Given problem: Word for word, print each line of the listing below; pictures stay out.

[Scene modeling code data]

◇ ◇ ◇ ◇ ◇

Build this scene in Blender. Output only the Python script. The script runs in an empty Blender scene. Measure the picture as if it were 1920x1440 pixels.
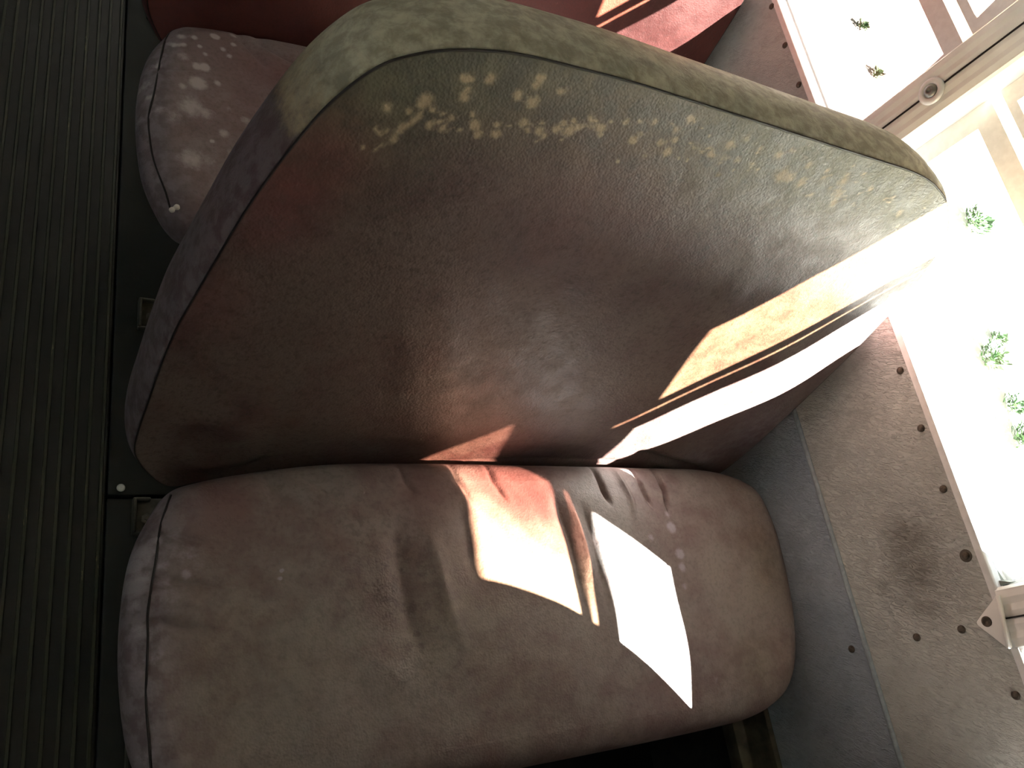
import bpy, math, random
import numpy as np
from mathutils import Matrix, Vector
random.seed(4); rng = np.random.RandomState(7)
SC = bpy.context.scene; COL = SC.collection
# ------------------------------------------------------------------ camera frame (x to the window wall, y to the rear, z up)
F = 1518.0
vd = np.array([-1003., 792., F]); vy = np.array([-600., -3670., F])
Dn = vd/np.linalg.norm(vd); Yc = vy-vy.dot(Dn)*Dn; Yc /= np.linalg.norm(Yc); Zc = -Dn; Xc = np.cross(Yc, Zc)
if Xc[0] < 0: Xc = -Xc
R = np.array([Xc, Yc, Zc]); CAM = np.array([0., 0., 1.42])
def hit(u, v, n, k):                       # point where the sight line of a photo pixel meets the plane n.p = k
    r = R @ np.array([u-960., v-720., F]); n = np.array(n, float)
    return CAM + r*((k-n.dot(CAM))/n.dot(r))
def on_z(u, v, z): return hit(u, v, (0, 0, 1), z)
WX = 1.16
def on_wall(u, v): return hit(u, v, (1, 0, 0), WX)
BY, BS = .366, .30                          # seat back: y = BY + BS (z - .46)
def on_back(u, v, dy=0): return hit(u, v, (0, 1, -BS), BY+dy-BS*.46)
PITCH = .725

# ------------------------------------------------------------------ small mesh kit
def tag(o, label=None, cat=None, group=None, kind=None):
    if label: o['label'] = label
    if cat: o['category'] = cat
    if group: o['group'] = group
    if kind: o['kind'] = kind
    return o
def link(name, V, Fc, mat, parent=None, smooth=True, attrs=None, origin=(0, 0, 0)):
    me = bpy.data.meshes.new(name)
    V = np.asarray(V, float) - np.array(origin)
    me.from_pydata(V.tolist(), [], [list(map(int, f)) for f in Fc]); me.update()
    if attrs:
        for k, a in attrs.items():
            at = me.attributes.new(k, 'FLOAT', 'POINT'); at.data.foreach_set('value', np.asarray(a, dtype=np.float32))
    if smooth: me.polygons.foreach_set('use_smooth', [True]*len(me.polygons))
    o = bpy.data.objects.new(name, me); COL.objects.link(o)
    if mat: me.materials.append(mat)
    if parent: o.parent = parent
    return o
def empty(name, loc):
    o = bpy.data.objects.new(name, None); COL.objects.link(o); o.location = loc; o.empty_display_size = .05; return o
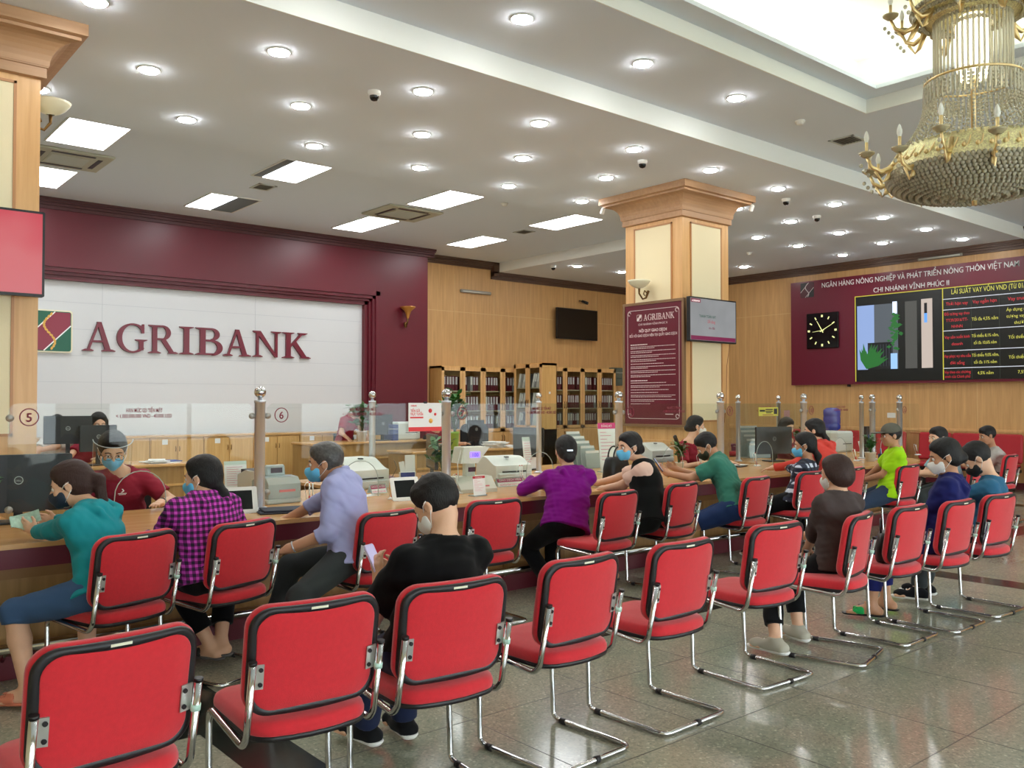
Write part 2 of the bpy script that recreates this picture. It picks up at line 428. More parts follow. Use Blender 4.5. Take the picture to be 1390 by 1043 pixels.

◇ ◇ ◇ ◇ ◇

Reply to the task:
Build this scene in Blender. Output only the Python script. The script runs in an empty Blender scene. Measure the picture as if it were 1920x1440 pixels.
import bpy, math, random
import numpy as np
from mathutils import Matrix, Vector
random.seed(4); rng = np.random.RandomState(7)
SC = bpy.context.scene; COL = SC.collection
# ------------------------------------------------------------------ camera frame (x to the window wall, y to the rear, z up)
F = 1518.0
vd = np.array([-1003., 792., F]); vy = np.array([-600., -3670., F])
Dn = vd/np.linalg.norm(vd); Yc = vy-vy.dot(Dn)*Dn; Yc /= np.linalg.norm(Yc); Zc = -Dn; Xc = np.cross(Yc, Zc)
if Xc[0] < 0: Xc = -Xc
R = np.array([Xc, Yc, Zc]); CAM = np.array([0., 0., 1.42])
def hit(u, v, n, k):                       # point where the sight line of a photo pixel meets the plane n.p = k
    r = R @ np.array([u-960., v-720., F]); n = np.array(n, float)
    return CAM + r*((k-n.dot(CAM))/n.dot(r))
def on_z(u, v, z): return hit(u, v, (0, 0, 1), z)
WX = 1.16
def on_wall(u, v): return hit(u, v, (1, 0, 0), WX)
BY, BS = .366, .30                          # seat back: y = BY + BS (z - .46)
def on_back(u, v, dy=0): return hit(u, v, (0, 1, -BS), BY+dy-BS*.46)
PITCH = .725

# ------------------------------------------------------------------ small mesh kit
def tag(o, label=None, cat=None, group=None, kind=None):
    if label: o['label'] = label
    if cat: o['category'] = cat
    if group: o['group'] = group
    if kind: o['kind'] = kind
    return o
def link(name, V, Fc, mat, parent=None, smooth=True, attrs=None, origin=(0, 0, 0)):
    me = bpy.data.meshes.new(name)
    V = np.asarray(V, float) - np.array(origin)
    me.from_pydata(V.tolist(), [], [list(map(int, f)) for f in Fc]); me.update()
    if attrs:
        for k, a in attrs.items():
            at = me.attributes.new(k, 'FLOAT', 'POINT'); at.data.foreach_set('value', np.asarray(a, dtype=np.float32))
    if smooth: me.polygons.foreach_set('use_smooth', [True]*len(me.polygons))
    o = bpy.data.objects.new(name, me); COL.objects.link(o)
    if mat: me.materials.append(mat)
    if parent: o.parent = parent
    return o
def empty(name, loc):
    o = bpy.data.objects.new(name, None); COL.objects.link(o); o.location = loc; o.empty_display_size = .05; return o
Write part 2 of the bpy script that recreates this picture. It picks up at line 428. More parts follow. Use Blender 4.5. Take the picture to be 1390 by 1043 pixels.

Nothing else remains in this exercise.